I search the web for others' takes on nature writing, so why not offer my own? I hope you'll respond. Here's more on the blog philosophy.

January 20, 2007

Home Ground: Language for an American Landscape


First, a caveat: my friend Debra Gwartney served as the managing editor for this book, so I have reason for bias. But I'd still like you to trust my praise. I cart this book around and crow over it to friends and family, something I would not do merely out of loyalty. Home Ground has enchanted me. Unlike any reference work I've encountered, it seems at once original and inevitable. It's sui generis: who has done a dictionary of local landscape terms before? Certainly, no one has recruited creative writers to craft precise, often lyrical or humorous definitions, embroidered with quotations from all over American literature. But why not? Once you have such a book, you need and want to consult it.

I saw Barry Lopez present the book in Marin in October. In his grave, kindly way, he proclaimed over and over that it was not really his. His name helps promote it, of course, but Home Ground is neither a single person's brainchild nor an anthology of diverse voices.

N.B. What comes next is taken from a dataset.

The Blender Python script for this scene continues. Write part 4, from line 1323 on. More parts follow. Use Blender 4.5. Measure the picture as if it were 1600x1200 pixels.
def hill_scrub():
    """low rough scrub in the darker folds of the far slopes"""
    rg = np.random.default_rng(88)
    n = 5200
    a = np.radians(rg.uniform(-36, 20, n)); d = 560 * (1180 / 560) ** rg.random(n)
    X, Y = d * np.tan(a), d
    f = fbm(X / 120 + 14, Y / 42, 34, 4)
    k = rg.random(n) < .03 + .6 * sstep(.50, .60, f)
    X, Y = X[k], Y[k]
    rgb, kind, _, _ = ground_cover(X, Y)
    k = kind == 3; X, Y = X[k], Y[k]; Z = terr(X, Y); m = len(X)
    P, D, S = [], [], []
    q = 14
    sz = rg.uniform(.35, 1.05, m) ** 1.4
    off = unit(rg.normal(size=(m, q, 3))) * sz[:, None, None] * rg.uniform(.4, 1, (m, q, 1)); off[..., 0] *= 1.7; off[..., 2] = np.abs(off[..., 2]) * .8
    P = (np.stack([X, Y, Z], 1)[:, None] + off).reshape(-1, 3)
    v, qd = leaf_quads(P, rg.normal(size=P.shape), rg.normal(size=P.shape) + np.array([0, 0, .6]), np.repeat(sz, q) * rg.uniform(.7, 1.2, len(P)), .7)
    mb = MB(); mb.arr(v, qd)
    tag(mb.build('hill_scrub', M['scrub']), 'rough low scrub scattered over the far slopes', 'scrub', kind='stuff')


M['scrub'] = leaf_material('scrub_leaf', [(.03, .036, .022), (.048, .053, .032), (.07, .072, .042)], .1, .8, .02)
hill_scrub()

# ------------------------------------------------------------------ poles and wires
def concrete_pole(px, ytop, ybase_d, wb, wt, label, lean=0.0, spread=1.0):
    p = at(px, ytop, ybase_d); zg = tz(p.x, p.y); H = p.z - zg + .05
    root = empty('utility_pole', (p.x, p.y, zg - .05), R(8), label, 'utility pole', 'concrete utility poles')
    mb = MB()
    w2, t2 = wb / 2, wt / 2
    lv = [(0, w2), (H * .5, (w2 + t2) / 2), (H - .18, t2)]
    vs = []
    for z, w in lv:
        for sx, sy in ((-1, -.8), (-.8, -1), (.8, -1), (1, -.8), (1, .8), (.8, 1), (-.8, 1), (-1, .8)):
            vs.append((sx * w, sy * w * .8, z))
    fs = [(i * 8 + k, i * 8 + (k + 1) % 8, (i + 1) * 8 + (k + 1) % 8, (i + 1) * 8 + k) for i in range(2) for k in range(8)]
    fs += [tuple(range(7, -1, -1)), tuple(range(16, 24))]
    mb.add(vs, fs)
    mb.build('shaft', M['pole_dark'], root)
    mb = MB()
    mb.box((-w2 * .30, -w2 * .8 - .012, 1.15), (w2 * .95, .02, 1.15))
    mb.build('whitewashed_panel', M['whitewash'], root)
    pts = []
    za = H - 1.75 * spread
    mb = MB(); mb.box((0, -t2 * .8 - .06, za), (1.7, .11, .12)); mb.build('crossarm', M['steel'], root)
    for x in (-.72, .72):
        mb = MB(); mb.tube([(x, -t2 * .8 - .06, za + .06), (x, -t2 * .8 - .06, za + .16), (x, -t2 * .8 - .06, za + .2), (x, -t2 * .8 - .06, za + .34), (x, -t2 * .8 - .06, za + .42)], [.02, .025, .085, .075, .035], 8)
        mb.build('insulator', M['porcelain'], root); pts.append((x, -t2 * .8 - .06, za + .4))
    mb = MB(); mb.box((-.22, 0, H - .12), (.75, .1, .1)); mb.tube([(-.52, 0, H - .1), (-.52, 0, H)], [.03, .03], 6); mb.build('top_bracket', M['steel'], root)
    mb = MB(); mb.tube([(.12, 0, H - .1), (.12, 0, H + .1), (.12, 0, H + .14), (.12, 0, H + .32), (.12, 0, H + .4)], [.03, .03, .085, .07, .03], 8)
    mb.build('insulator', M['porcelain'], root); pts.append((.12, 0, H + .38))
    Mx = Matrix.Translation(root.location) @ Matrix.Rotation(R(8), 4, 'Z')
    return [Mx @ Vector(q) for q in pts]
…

Rather, it's that odd anomaly, a literary text produced through collaboration. I imagine that a posse of nature writers warmed to this idea because they already wrote to connect with a larger whole, both in human and environmental terms. Of course, they were still writers, and someone had to herd the cats. Debra Gwartney has a lively essay on managing the project and mediating between writers and scientists. She had to judge just how to convey the poetry of the landform without distorting its precise characteristics. Now, even though the book is out, the task of mapping the landscape in words continues. The Home Ground Project is looking for more volunteers of all stripes to compile and edit new definitions.

After the reading, I took Home Ground home and set it on the dining room table. For two weeks, I opened it over breakfast and felt a visceral pleasure--the robin's egg blue sky on the cover, the ample space on each page, the quotes lining the margins, the sketches of landforms. But the sensual reality of the book wouldn't do much for me if the definitions were boring. They were exquisite and often playful. I could read just for pleasure, or I could read to learn those words I'd always glossed over, the words I vaguely knew but which I thought belonged to the experts, words like "playa," "swale," "gooseneck," and "glade." The more technical phrases appeared too, in lucid, simple terms. And then there were the ones that were pure fun, like "thank you ma'am," "looking-glass prairie," "hoodoo," "painted desert," "milk gap," and "chickenhead."

The definitions made me want to get out and notice the country. They conjured memories of long-ago road trips. When was the last time I saw a mesa? Would I ever investigate a "racetrack valley," where rocks leave tracks in the clay where they slide across a dry lakebed? The gathering of definitions made me believe in the beauty and specificity and continuing power of the American landscape. I felt a sense of loss for all the local folk knowledge that is now obscure. But it also heartened me to think that Americans have not only been looters; we've known the ins and outs of the land, paid attention, made it come to life in our words. And we can still reach for those words and for that clear-eyed, delighted way of seeing the land around us. In fact, we must if we are going to save some fraction of it.

This is a book to give and a book to keep in the family. On impulse, I presented it to the child of an old friend. I wrote an inscription to newborn Ansel, who hasn't quite shown his appreciation yet. I wished him joy in both landscape and language throughout his life.

I may not take Home Ground off my dining room table for a while. It links me to my country and to others who find the land essential enough to observe and name in its particulars. Home Ground makes a good companion.